W4S has a pretty big agenda, though, and it's main point comes off as "it's the unions' fault!"

They fail to mention unionization rates in Finnish schools, though.

Even if you had unionization rates, American unions probably work different than Finnish unions.
> "The issue boils down to the pervasiveness of bad teachers in the system, and an inability to get rid of those teachers and reward/promote good teachers."

As others have mentioned, that is seen as a solution (and one that the US is acting on), however MANY disagree heavily that that is the core issue, as do I. I hope no one is offended by this comparison, but I believe it can be compared to the issue with the massive amount of people in prison in US problem -- can there really be that many bad people, or is the issue something else? I'm 100% convinced it's something else, specifically that (in a lot of cases) the system itself causes the behaviors by motivating/incentivizing it.

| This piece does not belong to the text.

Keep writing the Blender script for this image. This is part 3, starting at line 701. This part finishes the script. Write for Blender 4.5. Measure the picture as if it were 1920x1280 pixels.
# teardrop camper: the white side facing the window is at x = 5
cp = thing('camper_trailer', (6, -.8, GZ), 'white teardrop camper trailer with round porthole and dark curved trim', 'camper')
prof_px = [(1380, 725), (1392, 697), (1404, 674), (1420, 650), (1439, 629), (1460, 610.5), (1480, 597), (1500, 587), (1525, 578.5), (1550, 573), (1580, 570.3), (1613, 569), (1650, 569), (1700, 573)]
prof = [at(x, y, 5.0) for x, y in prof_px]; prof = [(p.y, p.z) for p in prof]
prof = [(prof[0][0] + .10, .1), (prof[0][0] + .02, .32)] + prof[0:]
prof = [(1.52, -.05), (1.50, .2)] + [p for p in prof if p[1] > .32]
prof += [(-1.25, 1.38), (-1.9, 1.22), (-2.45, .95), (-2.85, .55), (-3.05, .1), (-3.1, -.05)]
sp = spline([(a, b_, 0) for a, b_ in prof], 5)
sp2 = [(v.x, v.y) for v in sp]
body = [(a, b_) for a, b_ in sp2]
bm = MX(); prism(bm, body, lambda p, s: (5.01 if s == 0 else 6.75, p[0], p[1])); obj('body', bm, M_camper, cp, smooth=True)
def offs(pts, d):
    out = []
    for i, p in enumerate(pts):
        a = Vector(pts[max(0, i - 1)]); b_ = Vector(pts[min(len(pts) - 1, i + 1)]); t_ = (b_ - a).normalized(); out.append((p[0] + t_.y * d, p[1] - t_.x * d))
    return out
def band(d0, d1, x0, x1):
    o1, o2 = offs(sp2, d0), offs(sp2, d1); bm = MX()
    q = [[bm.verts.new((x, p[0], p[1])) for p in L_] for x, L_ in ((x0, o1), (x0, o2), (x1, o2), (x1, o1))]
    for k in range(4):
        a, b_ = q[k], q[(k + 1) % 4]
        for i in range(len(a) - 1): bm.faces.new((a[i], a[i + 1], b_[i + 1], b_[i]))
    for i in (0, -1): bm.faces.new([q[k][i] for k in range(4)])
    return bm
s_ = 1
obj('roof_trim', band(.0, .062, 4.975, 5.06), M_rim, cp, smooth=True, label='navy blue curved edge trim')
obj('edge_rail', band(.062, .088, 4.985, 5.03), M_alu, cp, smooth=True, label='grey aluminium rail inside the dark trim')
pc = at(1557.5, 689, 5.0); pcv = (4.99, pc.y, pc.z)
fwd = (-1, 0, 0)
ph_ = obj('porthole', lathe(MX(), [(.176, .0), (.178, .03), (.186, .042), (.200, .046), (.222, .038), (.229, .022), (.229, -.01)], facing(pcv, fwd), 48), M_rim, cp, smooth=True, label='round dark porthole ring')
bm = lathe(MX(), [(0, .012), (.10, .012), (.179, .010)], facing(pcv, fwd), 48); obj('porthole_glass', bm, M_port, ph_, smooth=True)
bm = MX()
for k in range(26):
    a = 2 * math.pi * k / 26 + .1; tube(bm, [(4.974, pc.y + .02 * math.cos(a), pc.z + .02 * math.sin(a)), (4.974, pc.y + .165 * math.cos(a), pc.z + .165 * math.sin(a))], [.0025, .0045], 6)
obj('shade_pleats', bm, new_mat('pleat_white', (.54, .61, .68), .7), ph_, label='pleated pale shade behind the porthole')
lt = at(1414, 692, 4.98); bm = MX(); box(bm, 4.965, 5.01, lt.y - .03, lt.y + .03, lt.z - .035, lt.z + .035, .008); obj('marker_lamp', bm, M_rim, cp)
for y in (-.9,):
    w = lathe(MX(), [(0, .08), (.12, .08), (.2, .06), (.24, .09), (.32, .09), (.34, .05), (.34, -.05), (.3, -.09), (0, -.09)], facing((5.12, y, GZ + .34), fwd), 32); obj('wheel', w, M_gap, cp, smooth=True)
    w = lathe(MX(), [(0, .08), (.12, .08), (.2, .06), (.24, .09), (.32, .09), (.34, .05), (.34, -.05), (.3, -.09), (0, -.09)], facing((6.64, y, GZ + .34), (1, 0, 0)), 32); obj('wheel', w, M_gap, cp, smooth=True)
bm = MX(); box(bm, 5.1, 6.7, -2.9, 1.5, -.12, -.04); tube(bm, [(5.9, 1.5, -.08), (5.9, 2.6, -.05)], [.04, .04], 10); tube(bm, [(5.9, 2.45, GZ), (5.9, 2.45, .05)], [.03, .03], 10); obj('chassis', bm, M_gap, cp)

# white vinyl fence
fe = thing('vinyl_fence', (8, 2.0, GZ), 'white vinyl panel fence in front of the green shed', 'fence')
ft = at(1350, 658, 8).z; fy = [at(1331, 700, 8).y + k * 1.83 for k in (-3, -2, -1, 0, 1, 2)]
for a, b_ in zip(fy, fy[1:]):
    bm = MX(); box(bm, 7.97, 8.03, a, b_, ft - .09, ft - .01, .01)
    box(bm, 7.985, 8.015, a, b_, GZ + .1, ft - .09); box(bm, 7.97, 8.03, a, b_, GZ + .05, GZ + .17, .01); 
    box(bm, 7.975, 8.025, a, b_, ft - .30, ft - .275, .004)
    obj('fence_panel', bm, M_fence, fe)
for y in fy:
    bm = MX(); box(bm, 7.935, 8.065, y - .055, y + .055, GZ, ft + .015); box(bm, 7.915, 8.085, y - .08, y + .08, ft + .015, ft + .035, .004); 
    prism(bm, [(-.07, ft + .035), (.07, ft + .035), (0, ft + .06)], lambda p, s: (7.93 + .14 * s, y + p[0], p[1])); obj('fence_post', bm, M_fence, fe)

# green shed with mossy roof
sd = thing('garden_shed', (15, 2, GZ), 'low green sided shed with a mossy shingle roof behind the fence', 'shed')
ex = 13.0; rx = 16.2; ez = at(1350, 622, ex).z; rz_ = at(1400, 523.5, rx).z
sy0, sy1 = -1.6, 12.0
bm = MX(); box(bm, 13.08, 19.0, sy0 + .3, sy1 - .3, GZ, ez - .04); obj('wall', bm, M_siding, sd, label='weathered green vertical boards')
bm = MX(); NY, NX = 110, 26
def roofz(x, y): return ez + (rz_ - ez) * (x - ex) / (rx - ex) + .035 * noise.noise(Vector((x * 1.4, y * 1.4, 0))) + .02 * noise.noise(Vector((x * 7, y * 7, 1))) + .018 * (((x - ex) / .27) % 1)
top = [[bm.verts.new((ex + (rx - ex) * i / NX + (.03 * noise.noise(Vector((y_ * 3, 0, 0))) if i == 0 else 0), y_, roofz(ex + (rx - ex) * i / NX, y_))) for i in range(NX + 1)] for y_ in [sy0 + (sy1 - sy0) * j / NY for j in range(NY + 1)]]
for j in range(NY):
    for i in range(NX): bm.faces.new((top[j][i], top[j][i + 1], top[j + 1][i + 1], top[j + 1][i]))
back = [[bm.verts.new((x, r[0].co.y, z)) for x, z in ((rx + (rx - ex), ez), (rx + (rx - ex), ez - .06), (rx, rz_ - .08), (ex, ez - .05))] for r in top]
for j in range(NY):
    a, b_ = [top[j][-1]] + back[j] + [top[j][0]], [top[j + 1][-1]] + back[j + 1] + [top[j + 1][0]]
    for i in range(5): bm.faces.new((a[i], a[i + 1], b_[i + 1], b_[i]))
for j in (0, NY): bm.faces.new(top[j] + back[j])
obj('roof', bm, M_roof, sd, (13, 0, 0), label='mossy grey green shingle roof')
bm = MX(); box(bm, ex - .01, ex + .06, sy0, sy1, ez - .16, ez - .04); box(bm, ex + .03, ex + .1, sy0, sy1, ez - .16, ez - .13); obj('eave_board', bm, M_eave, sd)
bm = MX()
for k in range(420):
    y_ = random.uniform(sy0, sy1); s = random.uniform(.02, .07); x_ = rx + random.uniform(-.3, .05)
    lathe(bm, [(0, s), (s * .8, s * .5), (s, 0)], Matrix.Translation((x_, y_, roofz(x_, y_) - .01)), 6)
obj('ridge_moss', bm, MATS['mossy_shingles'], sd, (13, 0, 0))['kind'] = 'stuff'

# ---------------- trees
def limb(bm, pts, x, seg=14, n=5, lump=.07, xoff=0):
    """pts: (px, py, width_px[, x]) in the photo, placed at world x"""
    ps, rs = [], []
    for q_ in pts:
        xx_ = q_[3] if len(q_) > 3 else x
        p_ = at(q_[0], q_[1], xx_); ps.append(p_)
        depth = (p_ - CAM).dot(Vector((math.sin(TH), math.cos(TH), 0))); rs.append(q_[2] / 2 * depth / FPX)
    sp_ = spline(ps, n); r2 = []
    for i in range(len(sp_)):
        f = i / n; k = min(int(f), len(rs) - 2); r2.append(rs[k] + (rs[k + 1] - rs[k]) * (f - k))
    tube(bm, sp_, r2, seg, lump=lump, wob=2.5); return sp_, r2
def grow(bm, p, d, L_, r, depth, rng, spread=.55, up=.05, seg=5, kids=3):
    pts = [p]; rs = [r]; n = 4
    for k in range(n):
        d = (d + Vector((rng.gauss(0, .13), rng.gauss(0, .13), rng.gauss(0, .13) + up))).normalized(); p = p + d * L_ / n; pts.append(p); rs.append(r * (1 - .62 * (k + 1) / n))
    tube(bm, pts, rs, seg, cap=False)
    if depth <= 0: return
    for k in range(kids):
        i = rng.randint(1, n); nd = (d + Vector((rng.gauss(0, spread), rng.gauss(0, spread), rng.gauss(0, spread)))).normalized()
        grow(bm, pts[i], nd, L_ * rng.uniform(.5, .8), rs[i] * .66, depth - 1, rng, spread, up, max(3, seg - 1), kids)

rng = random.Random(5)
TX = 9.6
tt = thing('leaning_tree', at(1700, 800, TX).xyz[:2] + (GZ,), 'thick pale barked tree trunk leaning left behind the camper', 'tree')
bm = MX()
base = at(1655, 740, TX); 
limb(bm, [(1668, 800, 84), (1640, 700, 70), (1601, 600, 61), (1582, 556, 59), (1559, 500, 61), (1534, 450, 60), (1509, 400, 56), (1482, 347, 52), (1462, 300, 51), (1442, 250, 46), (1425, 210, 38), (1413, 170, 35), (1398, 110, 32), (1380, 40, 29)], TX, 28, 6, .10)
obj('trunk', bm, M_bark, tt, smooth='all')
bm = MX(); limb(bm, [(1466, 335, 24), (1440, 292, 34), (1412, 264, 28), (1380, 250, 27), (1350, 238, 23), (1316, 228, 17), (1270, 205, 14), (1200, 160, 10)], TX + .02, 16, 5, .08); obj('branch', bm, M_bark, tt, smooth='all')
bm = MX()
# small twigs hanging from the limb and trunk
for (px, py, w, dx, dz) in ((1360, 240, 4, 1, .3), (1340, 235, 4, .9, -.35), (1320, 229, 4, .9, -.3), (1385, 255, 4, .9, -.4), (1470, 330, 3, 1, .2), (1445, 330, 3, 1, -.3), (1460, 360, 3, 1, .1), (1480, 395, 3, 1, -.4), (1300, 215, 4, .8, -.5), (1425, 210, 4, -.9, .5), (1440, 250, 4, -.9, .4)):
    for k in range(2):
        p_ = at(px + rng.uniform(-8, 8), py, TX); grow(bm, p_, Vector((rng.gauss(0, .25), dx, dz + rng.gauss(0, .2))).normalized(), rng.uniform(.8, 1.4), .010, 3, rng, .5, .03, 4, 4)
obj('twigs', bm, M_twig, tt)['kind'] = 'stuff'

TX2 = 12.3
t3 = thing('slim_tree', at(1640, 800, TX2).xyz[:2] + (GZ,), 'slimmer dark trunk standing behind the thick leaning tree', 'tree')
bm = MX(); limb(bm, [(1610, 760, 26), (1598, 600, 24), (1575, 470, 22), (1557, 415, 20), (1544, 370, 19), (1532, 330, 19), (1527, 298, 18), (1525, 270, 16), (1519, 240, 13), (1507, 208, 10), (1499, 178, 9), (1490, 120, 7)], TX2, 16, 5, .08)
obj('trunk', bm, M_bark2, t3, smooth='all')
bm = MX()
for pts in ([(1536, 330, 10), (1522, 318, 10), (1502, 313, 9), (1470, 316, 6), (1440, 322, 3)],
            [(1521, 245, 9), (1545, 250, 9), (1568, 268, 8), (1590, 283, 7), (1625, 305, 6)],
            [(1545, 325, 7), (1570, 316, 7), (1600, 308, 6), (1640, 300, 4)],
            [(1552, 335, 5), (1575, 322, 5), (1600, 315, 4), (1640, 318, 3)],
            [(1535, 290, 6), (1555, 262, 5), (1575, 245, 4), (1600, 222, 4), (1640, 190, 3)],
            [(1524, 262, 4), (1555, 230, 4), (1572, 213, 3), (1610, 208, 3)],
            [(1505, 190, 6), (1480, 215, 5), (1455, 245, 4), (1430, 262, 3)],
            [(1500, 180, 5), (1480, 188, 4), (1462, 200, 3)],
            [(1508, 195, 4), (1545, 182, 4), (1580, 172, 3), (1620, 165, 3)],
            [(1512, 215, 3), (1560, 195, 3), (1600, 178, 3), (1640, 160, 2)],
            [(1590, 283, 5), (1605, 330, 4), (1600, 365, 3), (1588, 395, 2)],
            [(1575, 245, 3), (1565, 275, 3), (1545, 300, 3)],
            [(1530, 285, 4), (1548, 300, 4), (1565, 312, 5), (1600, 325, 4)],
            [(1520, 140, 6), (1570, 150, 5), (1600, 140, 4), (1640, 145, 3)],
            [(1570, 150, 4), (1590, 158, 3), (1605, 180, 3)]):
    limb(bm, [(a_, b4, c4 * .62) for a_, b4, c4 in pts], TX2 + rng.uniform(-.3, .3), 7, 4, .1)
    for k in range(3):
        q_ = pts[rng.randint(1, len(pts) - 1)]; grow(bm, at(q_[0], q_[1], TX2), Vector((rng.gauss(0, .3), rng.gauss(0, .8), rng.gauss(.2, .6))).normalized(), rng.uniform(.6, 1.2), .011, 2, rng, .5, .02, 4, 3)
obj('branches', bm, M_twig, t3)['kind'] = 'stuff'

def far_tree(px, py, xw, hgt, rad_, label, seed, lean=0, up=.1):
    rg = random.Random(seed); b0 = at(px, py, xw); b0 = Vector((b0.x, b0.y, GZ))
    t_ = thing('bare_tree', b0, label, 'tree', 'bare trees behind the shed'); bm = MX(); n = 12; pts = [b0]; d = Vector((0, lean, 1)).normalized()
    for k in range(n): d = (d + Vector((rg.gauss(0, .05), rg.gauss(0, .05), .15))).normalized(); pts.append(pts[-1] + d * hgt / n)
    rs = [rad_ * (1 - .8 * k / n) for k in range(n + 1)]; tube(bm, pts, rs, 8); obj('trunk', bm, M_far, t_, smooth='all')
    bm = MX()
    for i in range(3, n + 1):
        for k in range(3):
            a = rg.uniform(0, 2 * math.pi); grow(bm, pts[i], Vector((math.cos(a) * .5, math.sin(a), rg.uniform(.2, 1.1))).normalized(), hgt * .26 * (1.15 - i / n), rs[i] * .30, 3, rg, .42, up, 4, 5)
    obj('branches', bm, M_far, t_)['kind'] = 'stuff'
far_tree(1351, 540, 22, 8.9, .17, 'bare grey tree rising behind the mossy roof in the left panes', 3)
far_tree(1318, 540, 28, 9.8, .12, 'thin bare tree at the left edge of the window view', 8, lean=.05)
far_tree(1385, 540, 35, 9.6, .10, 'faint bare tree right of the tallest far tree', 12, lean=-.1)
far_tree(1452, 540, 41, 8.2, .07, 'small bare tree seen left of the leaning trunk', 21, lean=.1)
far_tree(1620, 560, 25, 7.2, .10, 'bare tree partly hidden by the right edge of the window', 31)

I agree with you that "bad teachers" is not the core or only issue. A more serious issue, as an example, is that good teachers are actively driven away by petty bureaucrats. Those that remain are severely constrained in the good they can do. With the advent of endemic standardized testing tied into bonuses and tenure, classes have devolved into regurgitate the answer mode. That issue, of really excellent teaching being punished or prohibited, is only one of many many problems in the system. Easy fixes don't work because there is not just one thing that is the problem. There are many things and the things vary somewhat state by state and district by district within a state.
A key difference is scale. Finland's population is 5 million people -- right between the cities of New York and Los Angeles.

So you're looking at 200-300 school districts in Finland and 12,000-15,000 in the US. Standards for everything from bussing to curriculum vary dramatically by state or even by district.

I'd attribute the variation in quality to scale, too much money and poor governance in the US.